A Life Of Parties
Remastered Shimmer Edition.
Description:... Agatha Dewsbury’s name is no longer one to conjure with but for a time, in the late 1920s and 30s, the name was all over the papers, for she was one of the 'bright young people'. Agatha, with her best friend Stephen Wallingford and some chums, began the vogue for practical jokes, treasure hunts and fancy dress parties that attached the word 'roaring' forever to the 1920s. Stealing policemen's helmets, dancing all night at the Ritz and, on one occasion at least, breaking into a country house and setting fire to the nightdress of a duchess, this was the essence of brightness.
Born in the early part of the twentieth century and the social upheaval that followed the end of the first world war, Agatha kept the press entranced at the time and has fascinated readers and writers ever since. There was a period where Agatha Dewsbury could do no wrong; she was a moderately successful novelist, she had friends in high places and finished her education at a finishing school. But she was also what fellow writer Gertrude Primrose called 'lost'.
There was another side to Agatha. Born a daughter to a vicar and suffragette, she was always being labeled as beautiful, fragile, someone who loved a party. She travelled, became a writer and became a drunk. There were suspicions though never proven she was a drug taker and had sexual liaisons with other women. She was a lover, a mistress and, maybe a witness to murder. In her short life, Agatha Dewsbury changed from a suburban daughter to a darling of the newspaper gossip pages only to be scandalized and shamefully snubbed and ignored by friends and common folk alike. She was photographed everywhere, at parties, travelling in the east, sunbathing on the continent, and drinking pink gin in underground jazz clubs. She was captured laughing, smiling, clutching friend’s arms and waving. She was never photographed crying. Newspapers fought over her daily adventures, they wrote about the company she kept, prospective partners and alleged lovers.

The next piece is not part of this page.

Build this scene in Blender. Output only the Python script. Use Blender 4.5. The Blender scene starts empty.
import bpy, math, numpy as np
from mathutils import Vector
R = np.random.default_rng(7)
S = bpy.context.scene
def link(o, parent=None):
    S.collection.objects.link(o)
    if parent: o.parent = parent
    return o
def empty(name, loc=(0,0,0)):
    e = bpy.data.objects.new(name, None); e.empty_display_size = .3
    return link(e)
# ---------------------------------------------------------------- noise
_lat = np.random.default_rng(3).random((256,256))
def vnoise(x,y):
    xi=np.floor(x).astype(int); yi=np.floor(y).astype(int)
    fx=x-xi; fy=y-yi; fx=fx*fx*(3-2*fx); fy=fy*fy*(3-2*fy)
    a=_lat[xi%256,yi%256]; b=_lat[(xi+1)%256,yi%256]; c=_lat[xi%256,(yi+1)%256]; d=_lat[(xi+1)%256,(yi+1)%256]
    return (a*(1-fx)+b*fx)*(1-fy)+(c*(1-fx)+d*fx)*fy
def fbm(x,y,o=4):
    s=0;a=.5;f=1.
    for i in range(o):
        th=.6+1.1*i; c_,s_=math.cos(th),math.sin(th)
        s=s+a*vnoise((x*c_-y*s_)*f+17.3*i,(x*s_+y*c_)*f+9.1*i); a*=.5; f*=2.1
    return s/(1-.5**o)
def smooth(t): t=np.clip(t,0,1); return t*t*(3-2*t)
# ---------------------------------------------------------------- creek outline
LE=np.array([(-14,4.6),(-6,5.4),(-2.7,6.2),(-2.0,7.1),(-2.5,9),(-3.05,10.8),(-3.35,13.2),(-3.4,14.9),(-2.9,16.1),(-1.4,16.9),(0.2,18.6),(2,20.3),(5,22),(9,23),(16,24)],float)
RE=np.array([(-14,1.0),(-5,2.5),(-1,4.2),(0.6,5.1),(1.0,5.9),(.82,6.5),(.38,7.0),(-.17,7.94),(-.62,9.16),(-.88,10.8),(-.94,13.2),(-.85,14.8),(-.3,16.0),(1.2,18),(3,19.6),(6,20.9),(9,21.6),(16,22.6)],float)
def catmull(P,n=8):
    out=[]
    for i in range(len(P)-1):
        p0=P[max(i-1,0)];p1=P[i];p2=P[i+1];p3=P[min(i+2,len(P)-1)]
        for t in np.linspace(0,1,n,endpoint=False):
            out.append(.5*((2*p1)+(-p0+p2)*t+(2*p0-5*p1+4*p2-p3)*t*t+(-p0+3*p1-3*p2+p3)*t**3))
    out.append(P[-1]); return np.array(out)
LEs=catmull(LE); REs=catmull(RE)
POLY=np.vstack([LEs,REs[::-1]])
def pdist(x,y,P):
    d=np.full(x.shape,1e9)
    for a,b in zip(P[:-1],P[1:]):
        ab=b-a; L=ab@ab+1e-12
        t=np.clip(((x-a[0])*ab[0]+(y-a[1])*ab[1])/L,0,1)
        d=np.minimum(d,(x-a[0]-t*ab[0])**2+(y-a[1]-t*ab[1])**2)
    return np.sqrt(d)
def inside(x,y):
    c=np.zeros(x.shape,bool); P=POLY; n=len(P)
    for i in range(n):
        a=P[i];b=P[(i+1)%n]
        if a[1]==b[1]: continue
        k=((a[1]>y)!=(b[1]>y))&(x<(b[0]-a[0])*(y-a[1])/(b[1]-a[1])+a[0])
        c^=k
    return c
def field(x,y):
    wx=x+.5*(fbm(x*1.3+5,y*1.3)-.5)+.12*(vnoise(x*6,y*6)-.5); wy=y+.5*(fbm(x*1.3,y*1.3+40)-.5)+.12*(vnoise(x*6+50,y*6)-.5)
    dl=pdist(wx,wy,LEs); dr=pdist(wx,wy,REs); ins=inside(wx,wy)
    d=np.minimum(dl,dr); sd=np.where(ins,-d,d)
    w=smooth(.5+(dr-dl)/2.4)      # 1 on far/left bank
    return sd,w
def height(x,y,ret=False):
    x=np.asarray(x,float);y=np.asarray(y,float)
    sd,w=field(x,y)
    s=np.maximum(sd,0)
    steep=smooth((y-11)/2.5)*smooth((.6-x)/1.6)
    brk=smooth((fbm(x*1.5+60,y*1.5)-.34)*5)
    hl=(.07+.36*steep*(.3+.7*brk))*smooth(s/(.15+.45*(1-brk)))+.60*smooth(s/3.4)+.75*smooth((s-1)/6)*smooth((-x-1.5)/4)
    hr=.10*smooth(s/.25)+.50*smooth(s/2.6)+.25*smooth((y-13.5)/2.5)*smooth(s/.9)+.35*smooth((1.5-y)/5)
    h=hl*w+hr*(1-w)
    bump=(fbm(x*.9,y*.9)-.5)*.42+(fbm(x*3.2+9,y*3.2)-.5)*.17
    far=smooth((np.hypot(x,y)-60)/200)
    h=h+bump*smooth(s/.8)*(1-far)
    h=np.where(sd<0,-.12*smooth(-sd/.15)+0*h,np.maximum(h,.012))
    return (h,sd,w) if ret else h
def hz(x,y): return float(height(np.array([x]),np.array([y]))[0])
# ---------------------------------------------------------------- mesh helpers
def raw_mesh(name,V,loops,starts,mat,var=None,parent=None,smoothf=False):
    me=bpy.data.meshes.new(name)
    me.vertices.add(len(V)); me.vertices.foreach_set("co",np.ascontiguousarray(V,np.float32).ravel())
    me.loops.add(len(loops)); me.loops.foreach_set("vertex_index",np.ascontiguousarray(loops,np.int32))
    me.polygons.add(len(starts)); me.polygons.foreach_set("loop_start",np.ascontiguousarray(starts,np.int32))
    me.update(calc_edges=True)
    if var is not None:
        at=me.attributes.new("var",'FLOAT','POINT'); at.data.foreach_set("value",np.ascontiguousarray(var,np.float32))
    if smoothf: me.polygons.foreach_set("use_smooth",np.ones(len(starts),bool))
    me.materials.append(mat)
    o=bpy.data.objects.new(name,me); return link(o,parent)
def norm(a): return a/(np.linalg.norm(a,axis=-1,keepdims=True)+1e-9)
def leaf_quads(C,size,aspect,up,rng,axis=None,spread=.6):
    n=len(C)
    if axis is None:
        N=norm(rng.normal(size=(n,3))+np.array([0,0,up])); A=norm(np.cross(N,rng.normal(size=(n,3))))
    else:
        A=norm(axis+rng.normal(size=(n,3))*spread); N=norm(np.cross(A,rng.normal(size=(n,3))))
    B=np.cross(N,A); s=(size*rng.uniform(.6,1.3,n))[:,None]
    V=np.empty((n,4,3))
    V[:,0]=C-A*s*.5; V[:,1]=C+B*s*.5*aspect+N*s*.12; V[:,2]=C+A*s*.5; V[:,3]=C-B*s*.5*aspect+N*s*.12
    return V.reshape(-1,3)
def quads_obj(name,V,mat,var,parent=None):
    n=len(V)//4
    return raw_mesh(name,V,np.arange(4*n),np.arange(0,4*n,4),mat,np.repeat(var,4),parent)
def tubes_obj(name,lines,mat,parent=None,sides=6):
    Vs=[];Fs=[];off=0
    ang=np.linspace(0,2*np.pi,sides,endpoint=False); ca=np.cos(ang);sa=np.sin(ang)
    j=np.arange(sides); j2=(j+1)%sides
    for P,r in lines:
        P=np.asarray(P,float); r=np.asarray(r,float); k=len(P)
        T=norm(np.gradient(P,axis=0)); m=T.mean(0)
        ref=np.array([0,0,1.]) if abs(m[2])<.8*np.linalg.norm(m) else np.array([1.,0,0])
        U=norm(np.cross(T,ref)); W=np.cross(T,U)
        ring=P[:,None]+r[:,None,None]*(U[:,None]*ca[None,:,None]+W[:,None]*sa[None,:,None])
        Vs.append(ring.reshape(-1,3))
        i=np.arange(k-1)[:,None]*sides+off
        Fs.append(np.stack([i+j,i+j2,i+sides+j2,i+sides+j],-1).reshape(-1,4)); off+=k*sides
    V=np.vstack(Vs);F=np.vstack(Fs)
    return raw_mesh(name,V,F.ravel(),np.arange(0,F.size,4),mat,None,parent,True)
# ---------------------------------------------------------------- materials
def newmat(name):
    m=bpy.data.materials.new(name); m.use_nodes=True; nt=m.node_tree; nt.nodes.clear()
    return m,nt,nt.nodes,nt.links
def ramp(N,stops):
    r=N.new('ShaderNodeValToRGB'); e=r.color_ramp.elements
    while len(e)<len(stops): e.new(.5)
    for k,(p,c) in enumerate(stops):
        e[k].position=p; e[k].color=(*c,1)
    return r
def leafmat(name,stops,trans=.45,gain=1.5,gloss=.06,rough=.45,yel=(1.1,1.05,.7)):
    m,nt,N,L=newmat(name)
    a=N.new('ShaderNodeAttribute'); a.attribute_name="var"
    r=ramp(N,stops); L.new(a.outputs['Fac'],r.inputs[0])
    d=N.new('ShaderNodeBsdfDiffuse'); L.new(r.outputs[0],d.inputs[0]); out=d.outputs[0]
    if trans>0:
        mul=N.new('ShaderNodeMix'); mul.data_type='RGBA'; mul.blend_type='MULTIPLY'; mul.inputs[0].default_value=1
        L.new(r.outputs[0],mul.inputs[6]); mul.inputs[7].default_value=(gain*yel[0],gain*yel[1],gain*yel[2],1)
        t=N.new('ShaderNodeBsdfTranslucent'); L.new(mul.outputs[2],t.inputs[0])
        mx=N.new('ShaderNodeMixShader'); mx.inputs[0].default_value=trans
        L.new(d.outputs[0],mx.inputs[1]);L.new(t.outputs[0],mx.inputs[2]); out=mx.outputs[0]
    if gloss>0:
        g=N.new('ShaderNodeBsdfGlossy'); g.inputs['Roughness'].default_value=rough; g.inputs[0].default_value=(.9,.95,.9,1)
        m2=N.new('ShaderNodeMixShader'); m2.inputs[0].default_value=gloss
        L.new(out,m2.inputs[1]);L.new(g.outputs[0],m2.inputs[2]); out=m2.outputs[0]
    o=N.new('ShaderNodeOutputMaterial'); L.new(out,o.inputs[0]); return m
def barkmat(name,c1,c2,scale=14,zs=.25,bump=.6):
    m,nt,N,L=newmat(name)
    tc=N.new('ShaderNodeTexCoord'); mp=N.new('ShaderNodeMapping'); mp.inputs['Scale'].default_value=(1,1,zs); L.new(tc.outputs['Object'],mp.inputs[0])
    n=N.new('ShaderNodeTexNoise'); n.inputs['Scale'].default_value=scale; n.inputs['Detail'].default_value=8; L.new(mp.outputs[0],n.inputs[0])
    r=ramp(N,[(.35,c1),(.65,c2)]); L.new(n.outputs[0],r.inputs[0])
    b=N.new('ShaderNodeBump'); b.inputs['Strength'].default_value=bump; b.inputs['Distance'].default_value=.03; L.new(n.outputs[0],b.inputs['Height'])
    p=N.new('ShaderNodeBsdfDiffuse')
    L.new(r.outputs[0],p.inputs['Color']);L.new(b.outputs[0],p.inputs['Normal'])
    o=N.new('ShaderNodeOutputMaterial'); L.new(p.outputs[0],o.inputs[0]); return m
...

And yet behind the smiles, behind the laughter, behind the mask and newspapers clippings, there was a lonely frightened woman. A woman who for a time cherished and welcomed the attention fame and notoriety brings and then suffered the consequences that recognition, fortune and scandal can bring.
But there is one small problem.
Agatha Dewsbury did not exist, nor did any of her contemporaries featured in this book, for the brutal reason that she was never born. The stories are fake and the news never happened. This is something new and strange – a fictionalized memoir about unreal people set in a real world.